Re: 2 blower door questions

Pete, I think the days of natural draft appliances should be over...
You can not have a Low Energy Home with natural draft appliances within the conditioned envelope.
The answer is not to Avoid modern building techniques or to provide make-up air to the old fashioned appliances.
The home should be as airtight as possible with electric or sealed combustion appliances only.
We must provide healthy ventilation... that means the opportunity for natural ventilation and mandatory mechanical ventilation.

Re: 2 blower door questions

I have a 3rd blower door question....

Negative (Depressurized) blower door tests seem to be the standard.
How do Pressurized Blower door tests compare to Negative Tests?
Shouldn't we be doing both?
Our homes are sometimes pressurized and sometimes depressurized.
Sometimes parts of the home are in opposite conditions.
Some airtightness construction techniques would perform differently under the opposite pressure conditions.

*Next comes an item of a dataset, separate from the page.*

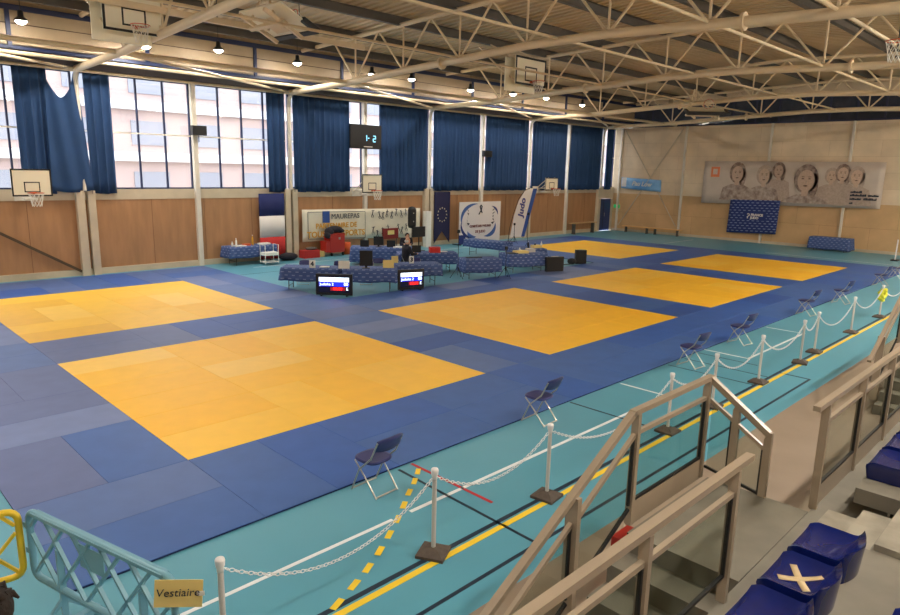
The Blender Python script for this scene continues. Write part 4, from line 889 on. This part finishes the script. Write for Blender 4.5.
T5 = ct((13.3, 11.1), (15.2, 9.9), .8, .42, 'table carrying the red box, right of the seated bald person', 'blue printed cloth on the table with the red box')
T6 = ct((14.1, 8.35), (15.35, 7.75), .75, .5, 'small table standing alone between two thin stands', 'blue printed cloth on the small table between two stands')
T7 = ct((19.45, 13.6), (19.75, 11.4), .7, .35, 'narrow table in front of the oval judo banner', 'blue printed cloth on the narrow table in front of the oval banner')
T8 = ct((16.6, 8.35), (18.2, 7.75), .8, .5, 'table with bowls and papers left of the black loudspeaker', 'blue printed cloth on the table behind the black loudspeaker')
T9 = ct((18.35, 9.3), (19.5, 8.8), 1.1, .4, 'rear table behind the loudspeaker table', 'blue printed cloth on the rear table behind the loudspeaker')
TE = ct((XE-1.3, 3.85), (XE-1.3, 1.85), .7, .66, 'table against the end wall below the portrait banner', 'navy printed cloth hanging to the floor on the end wall table')
def at(T, s, t, z=.75):
    P_, d, n, L, a = T; v = P_+d*L*s+n*t; return Vector((v.x, v.y, z))
def item_box(name, T, s, t, dim, m, label, cat, z=.75, extra=None):
    v = at(T, s, t, z); r = E(name, v, label, cat, rz=T[4]); B().box((0, 0, dim[2]/2), dim).build('body', m, r, world=False)
    if extra: extra(r)
    return r
def card(T, s, t, w_, h_, label, txt=None, m=M_paper, name='table_card', lean=0):
    r = E(name, at(T, s, t), label, 'card', rz=T[4])
    B().box((0, 0, h_/2), (w_, .012, h_)).build('card_face', m, r, world=False); B().box((0, .05, h_*.3), (w_*.6, .06, .01)).build('card_foot', m, r, world=False)
    if txt: text('number', txt, h_*.75, M_ink, r, (0, -.01, h_*.5), (1, 0, 0), (0, 0, 1), depth=.001, world=False, bold=.01)
card(T1, .55, .1, .2, .26, 'white numbered card on the leftmost scoring table', '4'); card(T3, .42, .35, .16, .26, 'white numbered card on the table behind the right screen', '3')
card(T2, .0, .1, .36, .26, 'white board on the seam of the left scoring tables', m=M_paper, name='paper_board'); card(T2, .85, .4, .36, .26, 'pale board at the right end of the middle scoring table', m=M_kraft, name='paper_board'); card(T3, .1, .6, .24, .24, 'beige board near the left end of the table behind the right screen', m=M_kraft, name='paper_board')
def laptop(T, s, t, label, w_=.36, h_=.26, m=M_black):
    r = E('laptop', at(T, s, t), label, 'laptop', rz=T[4]); B().box((0, .12, .012), (w_, .25, .02)).build('keyboard_base', m, r, world=False); B().box((0, .0, h_/2+.02), (w_, .015, h_)).build('screen_lid', m, r, world=False)
def monitor(T, s, t, label, w_=.42, h_=.5):
    r = E('monitor', at(T, s, t), label, 'monitor', rz=T[4]); B().box((0, 0, h_/2+.08), (w_, .05, h_)).build('screen_case', M_black, r, world=False); b = B(); b.box((0, .03, .05), (.08, .05, .1)); b.box((0, .03, .01), (.25, .18, .02)); b.build('stand', M_black, r, world=False)
monitor(T2, .42, .25, 'black monitor back standing between the white boards on the middle scoring table'); monitor(T4, .42, .3, 'black monitor on the long rear table', .4, .36); laptop(T4, .2, .3, 'dark laptop at the left of the long rear table'); laptop(T5, .3, .3, 'dark open laptop beside the red box'); laptop(T4, .62, .3, 'dark laptop on the rear table left of the leaning person')
item_box('red_case', T5, .62, .25, (.42, .3, .22), mat('bright_red_plastic', S(204, 40, 34), .5), 'bright red case on the table right of the seated bald person', 'box')
item_box('paper_stack', T1, .75, .3, (.3, .22, .03), M_paper, 'white paper stack on the leftmost scoring table', 'paper'); item_box('paper_stack', T5, .8, .5, (.3, .22, .02), M_paper, 'white papers lying behind the red case', 'paper'); item_box('paper_stack', T4, .75, .25, (.5, .3, .03), M_paper, 'white papers on the right of the long rear table', 'paper')
def bottle(T, s, t, label, m, h=.24):
    r = E('bottle', at(T, s, t), label, 'bottle'); B().lathe((0, 0, 0), [(.0, 0), (.04, .0), (.042, .02), (.04, h*.65), (.015, h*.82), (.015, h*.93)], 10).build('body', m, r, world=False); B().lathe((0, 0, h*.93), [(.018, 0), (.018, h*.07), (0, h*.07)], 10).build('cap', M_chain, r, world=False)
bottle(TA, .55, .3, 'large yellow bottle on the table left of the french flag', M_gold, .42); bottle(TA, .16, .2, 'tall white bottle on the table left of the french flag', M_paper, .34); bottle(TA, .1, .3, 'short white bottle at the left end of the table by the wall', M_paper, .2)
item_box('paper_stack', TA, .25, .25, (.45, .3, .03), M_paper, 'white papers on the table left of the french flag', 'paper'); item_box('carton', TA, .42, .35, (.3, .2, .07), M_orange, 'low orange carton beside the yellow bottle', 'carton'); item_box('carton', TA, .82, .35, (.45, .3, .06), M_paper, 'low white carton at the right of the wall table', 'carton')
bottle(T9, .45, .3, 'dark bottle on the rear table behind the loudspeaker', M_darkc, .3); bottle(T8, .42, .5, 'small white bottle among the bowls', M_paper, .2); bottle(T9, .95, .3, 'clear white bottle at the right of the rear table', M_paper, .3); bottle(T9, .75, .4, 'dark small bottle next to the clear one', M_darkc, .22)
item_box('carton', T8, .4, .35, (.55, .35, .1), M_kraft, 'open pale carton of packets on the loudspeaker table', 'carton'); item_box('paper_stack', T8, .15, .3, (.4, .3, .03), M_ink, 'dark folder at the left of the loudspeaker table', 'folder'); item_box('bowl', T8, .75, .6, (.3, .3, .14), M_post, 'pale tub on the loudspeaker table', 'tub'); item_box('carton', T9, .8, .4, (.4, .3, .12), M_kraft, 'pale carton at the back of the rear table', 'carton')
item_box('folder', T6, .35, .45, (.6, .2, .03), M_ink, 'dark folded cover on the small table between two stands', 'folder')
# white trolley in front of table A
r = E('white_trolley', (10.45, 16.0, 0), 'white wire trolley in front of the table by the french flag', 'trolley'); 
for x in (-.3, .3):
    b = B(); b.path([(x, -.2, .05), (x, -.2, .82), (x, .2, .82), (x, .2, .05)], .014, 6); b.build('side_frame', M_paper, r, world=False)
B().box((0, 0, .45), (.6, .4, .12)).build('shelf', M_paper, r, world=False); B().box((0, 0, .12), (.6, .4, .03)).build('shelf', M_paper, r, world=False)
tag(B().ball((11.75, 16.7, .16), (.45, .3, .16)).build('sports_bag', M_darkc), 'dark bag on the floor below the french flag', 'bag')
# chairs behind the scoring tables
for i, (x, y, a) in enumerate(((8.95, 11.1, 135), (9.8, 10.25, 135), (10.6, 9.75, 135), (11.35, 9.95, 150), (12.5, 9.3, 150))):
    c = copy_tree(ch0); c.location = (x, y, 0); c.rotation_euler[2] = math.radians(a); c['group'] = 'chairs behind the scoring tables'
    c['label'] = ['folding chair behind the leftmost scoring table', 'folding chair behind the seam of the left scoring tables', 'folding chair behind the middle scoring table', 'folding chair at the right end of the middle scoring table', 'folding chair behind the right scoring table'][i]
# floor screens
M_scr = mat('screen_dark', S(16, 16, 40), .2, emit=.15); M_sw = mat('screen_white', S(220, 236, 250), .3, emit=1.0); M_sbl = mat('screen_blue', S(20, 30, 190), .3, emit=1.0); M_sr = mat('screen_red', S(220, 30, 30), .3, emit=1.0)
def screen(p, q, h, label, lean=-.12):
    p = Vector((p[0], p[1], 0)); q = Vector((q[0], q[1], 0)); d = (q-p).normalized(); a = math.atan2(d.y, d.x); L = (q-p).length
    r = E('floor_screen', (p+q)/2+Vector((0, 0, ZM)), label, 'screen', 'score screens on the mats', a); W = L
    B().box((0, .04, h/2+.03), (W, .08, h)).build('case', M_black, r, world=False)
    B().box((0, -.004, h/2+.05), (W*.84, .012, h*.78)).build('display', M_scr, r, world=False)
    B().box((0, -.012, h*.79), (W*.82, .008, h*.2)).build('white_row', M_sw, r, world=False); B().box((0, -.012, h*.57), (W*.82, .008, h*.2)).build('blue_row', M_sbl, r, world=False); B().box((W*.1, -.012, h*.35), (W*.4, .008, h*.16)).build('timer_field', mat('timer_red', S(120, 16, 20), .3, emit=.6), r, world=False)
    k = h/.66
    text('screen_text', 'Judoka 1', .125*k, M_ink, r, (-W*.39, -.018, h*.79), (1, 0, 0), (0, 0, 1), 'LEFT', .001, False); text('screen_text', 'Judoka 2', .125*k, M_sw, r, (-W*.39, -.018, h*.57), (1, 0, 0), (0, 0, 1), 'LEFT', .001, False)
    text('screen_text', '00', .14*k, M_ink, r, (W*.33, -.018, h*.79), (1, 0, 0), (0, 0, 1), 'CENTER', .001, False); text('screen_text', '00', .14*k, M_sw, r, (W*.33, -.018, h*.57), (1, 0, 0), (0, 0, 1), 'CENTER', .001, False)
    text('screen_text', '00:00', .13*k, M_sr, r, (W*.1, -.018, h*.35), (1, 0, 0), (0, 0, 1), 'CENTER', .001, False, bold=.004); text('screen_text', 'E', .13*k, M_sw, r, (W*.36, -.018, h*.35), (1, 0, 0), (0, 0, 1), 'CENTER', .001, False)
    b = B(); b.box((-W*.35, .12, .02), (.05, .34, .04)); b.box((W*.35, .12, .02), (.05, .34, .04)); b.build('foot', M_black, r, world=False)
    return r
screen((8.0, 8.95), (8.78, 8.12), .66, 'left black score screen standing on the mats, judoka names in white and blue')
screen((10.55, 8.0), (11.4, 7.68), .66, 'right black score screen standing on the mats in front of the tables')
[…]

Re: 2 blower door questions

I've only run the tests pressurized once or twice, just for fun. I got very similar leakage rates both times. Certainly not scientific, but I think the general belief is that either way the results will be similar.

The reason we do it most often depressurized, is that it is much easier to see and feel the air leaks, both directly and in IR. This way, we get both the absolute leakage numbers and some idea of where the leaks are occurring. It is entirely possible to do it all with the house pressurized, but it's harder. Things are hard enough already.

Re: 2 blower door questions

There is one type of blower-door test that uses pressurization rather than depressurization: a test with a theatrical fog machine. The fog machine is indoors, producing fog. The blower door is pressurizing the house. The builders, subcontractors, and consultants are outdoors, walking around the house and pointing at all the places the fog is escaping.

Re: 2 blower door questions

I hadn't heard of that one before. Does it actually work? Theatrical fog is oil-based, and in relatively large particles. I'd think a lot of it would be filtered out by the wall filtration system, er, fiberglass insulation....

Re: 2 blower door questions

According to Marc Rosenbaum, Henri Fennell, and others who use the test all the time, it works very well, and the fog does not get hung up on insulation.

One main advantage of this trick: subcontractors rarely talk back when the energy consultant points to the fog. There isn't any arguing. The usual response is something like, "Holy Cow! Look at the fog pouring out of the soffit! Let's find the problem and fix it."